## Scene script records
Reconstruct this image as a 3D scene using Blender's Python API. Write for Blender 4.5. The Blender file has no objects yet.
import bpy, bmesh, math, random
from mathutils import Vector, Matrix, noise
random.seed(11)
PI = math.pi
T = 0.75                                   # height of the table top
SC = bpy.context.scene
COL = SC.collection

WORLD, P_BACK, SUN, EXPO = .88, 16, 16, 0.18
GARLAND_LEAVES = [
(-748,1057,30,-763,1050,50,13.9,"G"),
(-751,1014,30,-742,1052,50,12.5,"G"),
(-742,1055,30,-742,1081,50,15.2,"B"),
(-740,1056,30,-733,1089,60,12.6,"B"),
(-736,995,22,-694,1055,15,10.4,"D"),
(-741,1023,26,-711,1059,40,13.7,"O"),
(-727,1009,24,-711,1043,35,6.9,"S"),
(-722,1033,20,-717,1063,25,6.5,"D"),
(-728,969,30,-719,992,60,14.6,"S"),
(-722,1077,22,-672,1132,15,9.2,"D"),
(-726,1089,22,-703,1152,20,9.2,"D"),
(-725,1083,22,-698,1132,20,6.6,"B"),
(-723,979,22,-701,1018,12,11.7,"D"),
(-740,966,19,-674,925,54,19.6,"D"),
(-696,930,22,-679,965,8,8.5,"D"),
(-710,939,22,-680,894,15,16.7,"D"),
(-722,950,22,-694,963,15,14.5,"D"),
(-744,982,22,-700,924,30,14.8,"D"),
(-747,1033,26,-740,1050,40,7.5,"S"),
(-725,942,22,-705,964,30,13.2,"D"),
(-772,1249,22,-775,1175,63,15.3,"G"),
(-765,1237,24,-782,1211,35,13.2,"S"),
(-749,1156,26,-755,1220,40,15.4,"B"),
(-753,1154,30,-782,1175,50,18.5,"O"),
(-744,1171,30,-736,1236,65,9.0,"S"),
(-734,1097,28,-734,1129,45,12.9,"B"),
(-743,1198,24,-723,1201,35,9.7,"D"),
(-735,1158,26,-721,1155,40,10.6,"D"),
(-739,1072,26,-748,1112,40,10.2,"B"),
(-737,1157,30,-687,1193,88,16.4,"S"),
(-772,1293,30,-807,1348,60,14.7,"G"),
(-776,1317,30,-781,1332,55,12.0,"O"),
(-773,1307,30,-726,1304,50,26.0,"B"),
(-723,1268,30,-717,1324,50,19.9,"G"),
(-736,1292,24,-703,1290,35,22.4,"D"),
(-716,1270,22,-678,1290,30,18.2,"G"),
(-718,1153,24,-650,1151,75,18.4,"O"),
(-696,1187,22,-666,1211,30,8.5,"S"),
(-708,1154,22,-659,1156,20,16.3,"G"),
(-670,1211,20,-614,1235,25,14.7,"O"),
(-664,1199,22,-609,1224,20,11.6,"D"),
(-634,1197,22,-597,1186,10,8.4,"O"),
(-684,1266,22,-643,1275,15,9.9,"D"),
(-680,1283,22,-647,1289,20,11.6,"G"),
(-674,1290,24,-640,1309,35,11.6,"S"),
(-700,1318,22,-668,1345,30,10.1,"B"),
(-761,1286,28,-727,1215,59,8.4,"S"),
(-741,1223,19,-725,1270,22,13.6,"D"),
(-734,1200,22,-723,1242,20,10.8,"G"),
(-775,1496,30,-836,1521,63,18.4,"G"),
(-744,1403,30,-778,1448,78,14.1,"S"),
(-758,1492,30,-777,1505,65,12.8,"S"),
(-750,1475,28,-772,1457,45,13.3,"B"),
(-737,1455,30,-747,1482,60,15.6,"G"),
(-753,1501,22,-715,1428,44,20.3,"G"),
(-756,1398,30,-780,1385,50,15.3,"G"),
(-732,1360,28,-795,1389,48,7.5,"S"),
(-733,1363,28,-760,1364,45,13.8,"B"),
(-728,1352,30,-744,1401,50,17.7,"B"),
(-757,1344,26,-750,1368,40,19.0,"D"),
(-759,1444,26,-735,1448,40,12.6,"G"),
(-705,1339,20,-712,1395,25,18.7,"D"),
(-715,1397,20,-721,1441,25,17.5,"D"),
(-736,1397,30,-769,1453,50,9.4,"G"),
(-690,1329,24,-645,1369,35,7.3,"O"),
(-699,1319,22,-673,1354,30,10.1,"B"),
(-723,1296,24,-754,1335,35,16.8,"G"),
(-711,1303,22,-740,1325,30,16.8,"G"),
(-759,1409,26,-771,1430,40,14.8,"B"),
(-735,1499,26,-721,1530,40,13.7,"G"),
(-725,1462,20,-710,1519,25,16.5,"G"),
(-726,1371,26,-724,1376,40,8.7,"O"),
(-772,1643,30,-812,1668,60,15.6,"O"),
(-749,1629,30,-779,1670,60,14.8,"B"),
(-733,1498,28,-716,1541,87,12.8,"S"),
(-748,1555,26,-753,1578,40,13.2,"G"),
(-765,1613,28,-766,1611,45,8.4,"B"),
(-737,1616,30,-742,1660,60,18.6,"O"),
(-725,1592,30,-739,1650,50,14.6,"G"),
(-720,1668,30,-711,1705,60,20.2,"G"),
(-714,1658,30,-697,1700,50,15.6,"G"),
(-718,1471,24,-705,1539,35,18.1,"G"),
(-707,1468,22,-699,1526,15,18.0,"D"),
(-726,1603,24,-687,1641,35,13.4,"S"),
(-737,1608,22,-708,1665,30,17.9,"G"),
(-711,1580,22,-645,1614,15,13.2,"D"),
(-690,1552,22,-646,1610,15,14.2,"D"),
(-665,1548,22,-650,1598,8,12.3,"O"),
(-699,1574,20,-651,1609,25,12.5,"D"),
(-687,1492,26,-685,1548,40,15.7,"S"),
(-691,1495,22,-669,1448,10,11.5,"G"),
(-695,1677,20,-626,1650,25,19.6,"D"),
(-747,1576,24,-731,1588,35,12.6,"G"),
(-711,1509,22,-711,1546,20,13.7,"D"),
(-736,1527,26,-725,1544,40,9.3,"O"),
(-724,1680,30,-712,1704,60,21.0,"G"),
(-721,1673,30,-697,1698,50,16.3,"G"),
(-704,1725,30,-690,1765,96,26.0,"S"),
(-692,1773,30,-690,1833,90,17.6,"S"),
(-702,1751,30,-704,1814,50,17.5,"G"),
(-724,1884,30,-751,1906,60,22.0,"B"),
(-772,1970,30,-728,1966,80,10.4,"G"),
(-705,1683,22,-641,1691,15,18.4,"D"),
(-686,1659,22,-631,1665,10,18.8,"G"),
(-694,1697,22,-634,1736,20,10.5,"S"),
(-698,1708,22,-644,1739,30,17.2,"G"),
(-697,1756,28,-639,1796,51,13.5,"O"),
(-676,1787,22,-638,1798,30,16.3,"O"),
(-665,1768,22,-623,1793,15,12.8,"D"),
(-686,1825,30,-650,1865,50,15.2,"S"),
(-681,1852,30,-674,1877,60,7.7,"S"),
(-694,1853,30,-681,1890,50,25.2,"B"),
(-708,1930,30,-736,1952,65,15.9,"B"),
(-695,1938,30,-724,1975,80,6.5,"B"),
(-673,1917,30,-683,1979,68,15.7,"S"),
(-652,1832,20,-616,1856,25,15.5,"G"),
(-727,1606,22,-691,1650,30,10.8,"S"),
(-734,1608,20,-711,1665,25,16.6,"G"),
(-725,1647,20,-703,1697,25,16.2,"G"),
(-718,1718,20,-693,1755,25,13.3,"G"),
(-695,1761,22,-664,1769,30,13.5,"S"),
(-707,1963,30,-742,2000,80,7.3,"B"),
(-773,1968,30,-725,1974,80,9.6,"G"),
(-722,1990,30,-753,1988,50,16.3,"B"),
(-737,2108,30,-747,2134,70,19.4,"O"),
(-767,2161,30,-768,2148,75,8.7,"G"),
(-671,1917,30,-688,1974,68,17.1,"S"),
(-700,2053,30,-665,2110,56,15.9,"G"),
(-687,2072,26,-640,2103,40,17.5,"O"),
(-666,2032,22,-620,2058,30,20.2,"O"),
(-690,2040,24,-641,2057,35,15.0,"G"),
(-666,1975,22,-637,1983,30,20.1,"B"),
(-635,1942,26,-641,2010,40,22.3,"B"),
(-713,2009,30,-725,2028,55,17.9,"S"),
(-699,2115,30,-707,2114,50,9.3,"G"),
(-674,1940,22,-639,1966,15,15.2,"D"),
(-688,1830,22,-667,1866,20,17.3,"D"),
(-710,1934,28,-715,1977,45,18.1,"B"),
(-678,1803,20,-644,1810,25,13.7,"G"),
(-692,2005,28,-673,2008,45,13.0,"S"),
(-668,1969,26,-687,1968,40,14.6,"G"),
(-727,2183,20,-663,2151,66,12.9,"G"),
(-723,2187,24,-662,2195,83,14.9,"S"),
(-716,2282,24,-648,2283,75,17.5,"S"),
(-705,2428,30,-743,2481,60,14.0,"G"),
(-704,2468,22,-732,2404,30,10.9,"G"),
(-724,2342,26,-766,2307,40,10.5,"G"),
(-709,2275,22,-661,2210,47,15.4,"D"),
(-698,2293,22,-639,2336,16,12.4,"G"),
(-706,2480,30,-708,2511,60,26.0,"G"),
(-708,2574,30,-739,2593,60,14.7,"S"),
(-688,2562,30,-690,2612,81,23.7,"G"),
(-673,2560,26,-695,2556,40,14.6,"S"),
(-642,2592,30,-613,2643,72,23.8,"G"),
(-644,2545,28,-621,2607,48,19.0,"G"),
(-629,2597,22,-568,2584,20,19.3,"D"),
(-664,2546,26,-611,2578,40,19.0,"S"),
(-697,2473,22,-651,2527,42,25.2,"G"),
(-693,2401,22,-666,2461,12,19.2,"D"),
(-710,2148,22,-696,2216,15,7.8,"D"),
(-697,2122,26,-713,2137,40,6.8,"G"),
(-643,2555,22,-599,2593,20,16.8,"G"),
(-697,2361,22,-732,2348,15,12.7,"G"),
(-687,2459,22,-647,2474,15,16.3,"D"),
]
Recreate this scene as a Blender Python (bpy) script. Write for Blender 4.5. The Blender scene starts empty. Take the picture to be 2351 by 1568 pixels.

## Task instructions
Begin with the first line of the listing and copy exactly through the line that contains "COL = SC.collection", please, keeping both ends and leaving out everything after.

## Answer for the task
Reconstruct this image as a 3D scene using Blender's Python API. Write for Blender 4.5. The Blender file has no objects yet.
import bpy, bmesh, math, random
from mathutils import Vector, Matrix, noise
random.seed(11)
PI = math.pi
T = 0.75                                   # height of the table top
SC = bpy.context.scene
COL = SC.collection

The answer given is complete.